Today, OWGL boasts a membership of over 1700 such leaders. Men and women who like Coppock, possess a variety of skills and talents and whose knowledge and experience is as vast and deep as the mighty Columbia River. Morris Wilson (OWGL president 1954) summed up his own personal success this way, "Everybody builds on somebody else's shoulders." In other words, one generation's achievements are built
upon the shoulders of the previous generation’s. Wheat growers today need to take a moment and reflect upon the sturdy set of shoulders beneath them. It's time to give thanks for these individuals, who have given this generation of growers the boost up.

Those early years:
During those early years, a nationwide economic depression led to bank closures. The bank in Moro was just one of thousands of banks that folded. Farmers throughout the Columbia Basin faced bankruptcy. Leaning against his tractor one evening in 1932, Albert Kaseberg told his young son, that he hadn't paid on the mortgage for years. Paulen Kaseberg recalled his father words as he admonished the youth to seek another career besides farming: "They could come and take this farm any day and I'd be powerless to resist it."

But in 1935, under Roosevelt's administration, relief finally came in the form of the Agricultural Adjustment Act. It called for federal payments to wheat growers, allowing them 54 percent of their normal production for reduced production. Initially, the act was ruled unconstitutional by the Supreme Court, which forced the reconvening of agricultural and governmental interest for a new bill in 1938. Implementation of such national programs was facilitated by the existence of the League.

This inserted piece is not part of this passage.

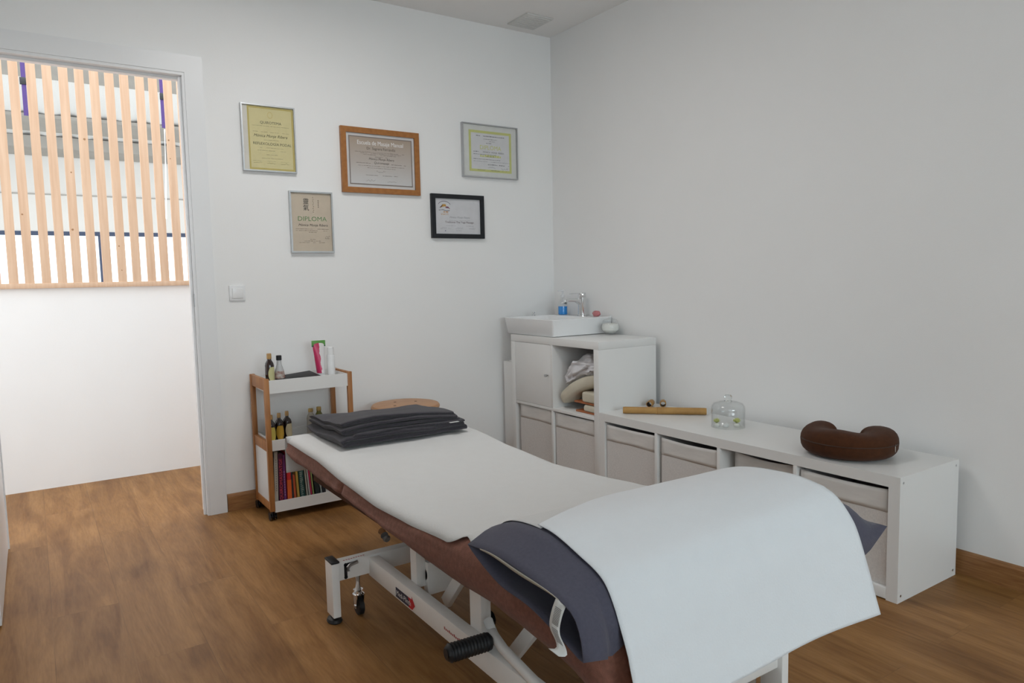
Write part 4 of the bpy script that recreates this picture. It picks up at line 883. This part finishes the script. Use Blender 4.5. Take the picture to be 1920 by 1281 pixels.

Moreover, EOWL had additional national impact in 1939 when it sponsored a national contest for compliance with the acreage adjustment of the AAA. As part of the League's 1939 annual event 26 state representatives took part in the annual conference, held in Condon that year. And only two years later, on Dec. 6, 1941, the AAA director stood before the crowd that had gathered for the annual conference in Heppner and told them of the nutritional needs created in wartime England. Two days later, of course, the U.S. was also at war. Those war years created shortages of all sorts. But one that directly affected wheat growers was the shortage of jute. Oregon growers, who were still sacking their wheat in 1941, bought their jute from India. But after the Japanese struck Pearl Harbor and took control of the shipping lanes, jute was hard to come by, Kaseberg
recalled. "That's when we switched to bulk storage," he said. But with a world war underway there was no need to store the grain for long. "We didn't have overproduction problems in those years," Kaseberg noted. "We had to feed the world." It was at the tail-end of this wartime climate that Roy Forman accepted the leadership mantle of OWGL president.